## Brief
Copy out the whole listing exactly as written, leaving the pictures behind.

## Stored data

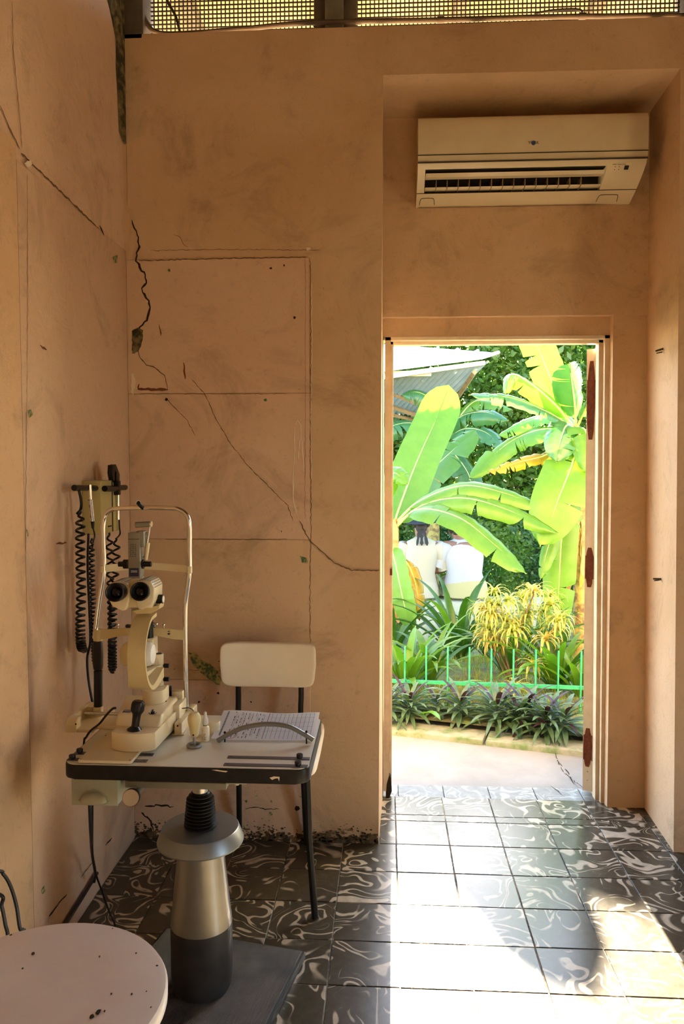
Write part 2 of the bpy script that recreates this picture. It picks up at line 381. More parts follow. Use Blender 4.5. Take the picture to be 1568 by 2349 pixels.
# cracks, chips and stains on the plaster
def wallpath(pts, Y=-.0045): return [at(x, y, Y=Y) for x, y in pts]
def sidepath(pts, X=-.9995): return [at(x, y, X=X) for x, y in pts]
NB, NL = (0, -1, 0), (1, 0, 0)
CR = [([(303, 505), (313, 528), (320, 560), (310, 598), (330, 625), (335, 650), (326, 662), (340, 690), (344, 712), (338, 735), (320, 752), (309, 775)], .007, M_CRACK),
      ([(309, 775), (318, 815), (335, 838), (352, 842), (378, 862), (385, 895)], .0035, M_HAIR),
      ([(380, 912), (400, 935), (430, 965), (448, 1000)], .0022, M_HAIR), ([(440, 870), (470, 905), (495, 960), (530, 1020), (575, 1075), (620, 1120), (660, 1160), (672, 1195)], .0024, M_HAIR),
      ([(686, 1195), (710, 1240), (735, 1262), (765, 1290), (805, 1308), (870, 1308)], .0040, M_HAIR), ([(397, 537), (415, 545), (420, 562), (432, 568)], .002, M_HAIR),
      ([(318, 598), (400, 596), (560, 592), (705, 590)], .0030, M_HAIR), ([(318, 903), (480, 904), (660, 903)], .0014, M_HAIR), ([(380, 1237), (520, 1238), (660, 1237)], .0016, M_HAIR),
      ([(711, 592), (713, 800), (712, 1000), (713, 1200), (710, 1400), (712, 1475)], .0026, M_HAIR), ([(700, 590), (700, 900), (699, 1190)], .0010, M_HAIR),
      ([(420, 1537), (520, 1539), (690, 1535)], .0014, M_HAIR), ([(345, 575), (500, 572), (735, 574)], .0018, M_HAIR),
      ([(365, 745), (369, 770)], .005, M_RUSTMARK), ([(421, 832), (425, 870)], .006, M_RUSTMARK), ([(316, 892), (340, 893), (385, 894)], .009, M_RUSTMARK), ([(319, 880), (317, 895)], .007, M_RUSTMARK),
      ([(333, 1847), (365, 1848), (398, 1850)], .006, M_CRACK), ([(325, 1862), (345, 1885), (352, 1905)], .006, M_CRACK), ([(560, 1853), (590, 1854), (640, 1856)], .003, M_CRACK)]
for pts, wd, m in CR:
    bm = BM(); ribbon(bm, jag(wallpath(pts), .010, .0018 if m is not M_CRACK else .004, NB), wd, NB); obj('crack', bm, m, wall_back, smooth=False)
def chip(pts, m, parent, side='back', name='paint_chip', depth=.0015):
    bm = BM(); P = [(at(x, y, Y=-.0045) if side == 'back' else at(x, y, X=-.9995)) for x, y in pts]
    P = jag(P+[P[0]], .008, .0030 if m is M_GREEN and len(pts) > 8 else .002, NB if side == 'back' else NL)[:-1]
    prism(bm, P, Vector(NB if side == 'back' else NL)*depth); obj(name, bm, m, parent, smooth=False)
chip([(432, 1496), (446, 1497), (462, 1512), (482, 1523), (500, 1541), (508, 1560), (503, 1573), (482, 1560), (462, 1543), (446, 1530)], M_GREEN, wall_back)
chip([(686, 1275), (704, 1280), (707, 1293), (694, 1290)], M_GREEN, wall_back)
chip([(303, 760), (316, 752), (328, 758), (326, 785), (318, 806), (303, 812)], M_BARE, wall_back)
chip([(301, 858), (308, 858), (311, 878), (305, 905), (301, 898)], M_CHIP, wall_back)
chip([(702, 568), (712, 567), (712, 574), (703, 575)], M_CHIP, wall_back)
for x, y, s in [(388, 620, 5), (621, 615, 5), (675, 729, 4.5), (382, 917, 4.5), (608, 918, 6), (686, 892, 5), (741, 662, 3), (645, 1219, 3), (683, 1165, 3), (652, 609, 3), (502, 1517, 3), (400, 1535, 3), (1, 1, 0),
                (500, 1590, 5), (470, 1602, 5), (456, 1610, 4), (660, 1620, 5), (575, 1610, 3), (728, 1735, 4), (565, 1838, 6), (622, 1838, 6), (588, 1825, 5), (682, 1855, 8), (620, 1868, 7), (598, 1905, 7), (560, 1895, 4), (690, 1828, 5), (720, 60, 3), (660, 1700, 4)]:
    s *= .72
    if s: chip([(x+s*cos(a)*random.uniform(.6, 1.1), y+s*sin(a)*random.uniform(.6, 1.1)) for a in [2*pi*k/6 for k in range(6)]], M_CRACK if random.random() < .55 else M_GREEN, wall_back, name='nail_hole')
for pts in ([(677, 975), (682, 965), (689, 975), (690, 1000), (686, 1030), (684, 1055)], [(676, 980), (675, 1050), (672, 1100), (673, 1150), (680, 1180)], [(690, 990), (696, 1060), (697, 1085)]):
    bm = BM(); ribbon(bm, jag(wallpath(pts), .02, .001, NB), .0035, NB); obj('paint_run', bm, M_CHIP, wall_back, smooth=False)
bm = BM(); ribbon(bm, jag(wallpath([(714, 640), (715, 800), (713, 960), (714, 1100)]), .02, .0012, NB), .0030, NB); obj('paint_run', bm, M_CHIP, wall_back, smooth=False)
# left wall: ledge line, open corner crack, marks
for pts, wd, m in [([(47, 350), (110, 412), (180, 480), (240, 540), (298, 596)], .006, M_HAIR), ([(0, 242), (20, 290), (45, 342)], .005, M_HAIR), ([(27, 0), (30, 120), (42, 240), (50, 340)], .003, M_HAIR),
                   ([(62, 400), (63, 700), (60, 1000), (58, 1300)], .002, M_HAIR), ([(92, 793), (107, 803)], .006, M_RUSTMARK), ([(128, 1247), (152, 1245)], .006, M_RUSTMARK),
                   ([(228, 517), (238, 540)], .008, M_CRACK), ([(112, 2102), (140, 2065), (153, 2052)], .006, M_CRACK), ([(242, 1938), (256, 1922)], .005, M_CRACK), ([(185, 2012), (212, 1978)], .004, M_HAIR)]:
    bm = BM(); ribbon(bm, jag(sidepath(pts, -.9992 if pts[0][1] > 355 else -1.0050), .012, .0018, NL), wd, NL); obj('crack', bm, m, wall_left, smooth=False)
chip([(64, 940), (70, 938), (74, 950), (68, 960)], M_GREEN, wall_left, 'left'); chip([(60, 1215), (66, 1218), (64, 1232)], M_GREEN, wall_left, 'left')
chip([(56, 372), (68, 368), (74, 378), (62, 382)], M_CHIP, wall_left, 'left'); chip([(258, 590), (268, 585), (268, 602), (262, 604)], M_GREEN, wall_left, 'left')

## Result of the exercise
Write part 2 of the bpy script that recreates this picture. It picks up at line 381. More parts follow. Use Blender 4.5. Take the picture to be 1568 by 2349 pixels.
# cracks, chips and stains on the plaster
def wallpath(pts, Y=-.0045): return [at(x, y, Y=Y) for x, y in pts]
def sidepath(pts, X=-.9995): return [at(x, y, X=X) for x, y in pts]
NB, NL = (0, -1, 0), (1, 0, 0)
CR = [([(303, 505), (313, 528), (320, 560), (310, 598), (330, 625), (335, 650), (326, 662), (340, 690), (344, 712), (338, 735), (320, 752), (309, 775)], .007, M_CRACK),
      ([(309, 775), (318, 815), (335, 838), (352, 842), (378, 862), (385, 895)], .0035, M_HAIR),
      ([(380, 912), (400, 935), (430, 965), (448, 1000)], .0022, M_HAIR), ([(440, 870), (470, 905), (495, 960), (530, 1020), (575, 1075), (620, 1120), (660, 1160), (672, 1195)], .0024, M_HAIR),
      ([(686, 1195), (710, 1240), (735, 1262), (765, 1290), (805, 1308), (870, 1308)], .0040, M_HAIR), ([(397, 537), (415, 545), (420, 562), (432, 568)], .002, M_HAIR),
      ([(318, 598), (400, 596), (560, 592), (705, 590)], .0030, M_HAIR), ([(318, 903), (480, 904), (660, 903)], .0014, M_HAIR), ([(380, 1237), (520, 1238), (660, 1237)], .0016, M_HAIR),
      ([(711, 592), (713, 800), (712, 1000), (713, 1200), (710, 1400), (712, 1475)], .0026, M_HAIR), ([(700, 590), (700, 900), (699, 1190)], .0010, M_HAIR),
      ([(420, 1537), (520, 1539), (690, 1535)], .0014, M_HAIR), ([(345, 575), (500, 572), (735, 574)], .0018, M_HAIR),
      ([(365, 745), (369, 770)], .005, M_RUSTMARK), ([(421, 832), (425, 870)], .006, M_RUSTMARK), ([(316, 892), (340, 893), (385, 894)], .009, M_RUSTMARK), ([(319, 880), (317, 895)], .007, M_RUSTMARK),
      ([(333, 1847), (365, 1848), (398, 1850)], .006, M_CRACK), ([(325, 1862), (345, 1885), (352, 1905)], .006, M_CRACK), ([(560, 1853), (590, 1854), (640, 1856)], .003, M_CRACK)]
for pts, wd, m in CR:
    bm = BM(); ribbon(bm, jag(wallpath(pts), .010, .0018 if m is not M_CRACK else .004, NB), wd, NB); obj('crack', bm, m, wall_back, smooth=False)
def chip(pts, m, parent, side='back', name='paint_chip', depth=.0015):
    bm = BM(); P = [(at(x, y, Y=-.0045) if side == 'back' else at(x, y, X=-.9995)) for x, y in pts]
    P = jag(P+[P[0]], .008, .0030 if m is M_GREEN and len(pts) > 8 else .002, NB if side == 'back' else NL)[:-1]
    prism(bm, P, Vector(NB if side == 'back' else NL)*depth); obj(name, bm, m, parent, smooth=False)
chip([(432, 1496), (446, 1497), (462, 1512), (482, 1523), (500, 1541), (508, 1560), (503, 1573), (482, 1560), (462, 1543), (446, 1530)], M_GREEN, wall_back)
chip([(686, 1275), (704, 1280), (707, 1293), (694, 1290)], M_GREEN, wall_back)
chip([(303, 760), (316, 752), (328, 758), (326, 785), (318, 806), (303, 812)], M_BARE, wall_back)
chip([(301, 858), (308, 858), (311, 878), (305, 905), (301, 898)], M_CHIP, wall_back)
chip([(702, 568), (712, 567), (712, 574), (703, 575)], M_CHIP, wall_back)
for x, y, s in [(388, 620, 5), (621, 615, 5), (675, 729, 4.5), (382, 917, 4.5), (608, 918, 6), (686, 892, 5), (741, 662, 3), (645, 1219, 3), (683, 1165, 3), (652, 609, 3), (502, 1517, 3), (400, 1535, 3), (1, 1, 0),
                (500, 1590, 5), (470, 1602, 5), (456, 1610, 4), (660, 1620, 5), (575, 1610, 3), (728, 1735, 4), (565, 1838, 6), (622, 1838, 6), (588, 1825, 5), (682, 1855, 8), (620, 1868, 7), (598, 1905, 7), (560, 1895, 4), (690, 1828, 5), (720, 60, 3), (660, 1700, 4)]:
    s *= .72
    if s: chip([(x+s*cos(a)*random.uniform(.6, 1.1), y+s*sin(a)*random.uniform(.6, 1.1)) for a in [2*pi*k/6 for k in range(6)]], M_CRACK if random.random() < .55 else M_GREEN, wall_back, name='nail_hole')
for pts in ([(677, 975), (682, 965), (689, 975), (690, 1000), (686, 1030), (684, 1055)], [(676, 980), (675, 1050), (672, 1100), (673, 1150), (680, 1180)], [(690, 990), (696, 1060), (697, 1085)]):
    bm = BM(); ribbon(bm, jag(wallpath(pts), .02, .001, NB), .0035, NB); obj('paint_run', bm, M_CHIP, wall_back, smooth=False)
bm = BM(); ribbon(bm, jag(wallpath([(714, 640), (715, 800), (713, 960), (714, 1100)]), .02, .0012, NB), .0030, NB); obj('paint_run', bm, M_CHIP, wall_back, smooth=False)
# left wall: ledge line, open corner crack, marks
for pts, wd, m in [([(47, 350), (110, 412), (180, 480), (240, 540), (298, 596)], .006, M_HAIR), ([(0, 242), (20, 290), (45, 342)], .005, M_HAIR), ([(27, 0), (30, 120), (42, 240), (50, 340)], .003, M_HAIR),
                   ([(62, 400), (63, 700), (60, 1000), (58, 1300)], .002, M_HAIR), ([(92, 793), (107, 803)], .006, M_RUSTMARK), ([(128, 1247), (152, 1245)], .006, M_RUSTMARK),
                   ([(228, 517), (238, 540)], .008, M_CRACK), ([(112, 2102), (140, 2065), (153, 2052)], .006, M_CRACK), ([(242, 1938), (256, 1922)], .005, M_CRACK), ([(185, 2012), (212, 1978)], .004, M_HAIR)]:
    bm = BM(); ribbon(bm, jag(sidepath(pts, -.9992 if pts[0][1] > 355 else -1.0050), .012, .0018, NL), wd, NL); obj('crack', bm, m, wall_left, smooth=False)
chip([(64, 940), (70, 938), (74, 950), (68, 960)], M_GREEN, wall_left, 'left'); chip([(60, 1215), (66, 1218), (64, 1232)], M_GREEN, wall_left, 'left')
chip([(56, 372), (68, 368), (74, 378), (62, 382)], M_CHIP, wall_left, 'left'); chip([(258, 590), (268, 585), (268, 602), (262, 604)], M_GREEN, wall_left, 'left')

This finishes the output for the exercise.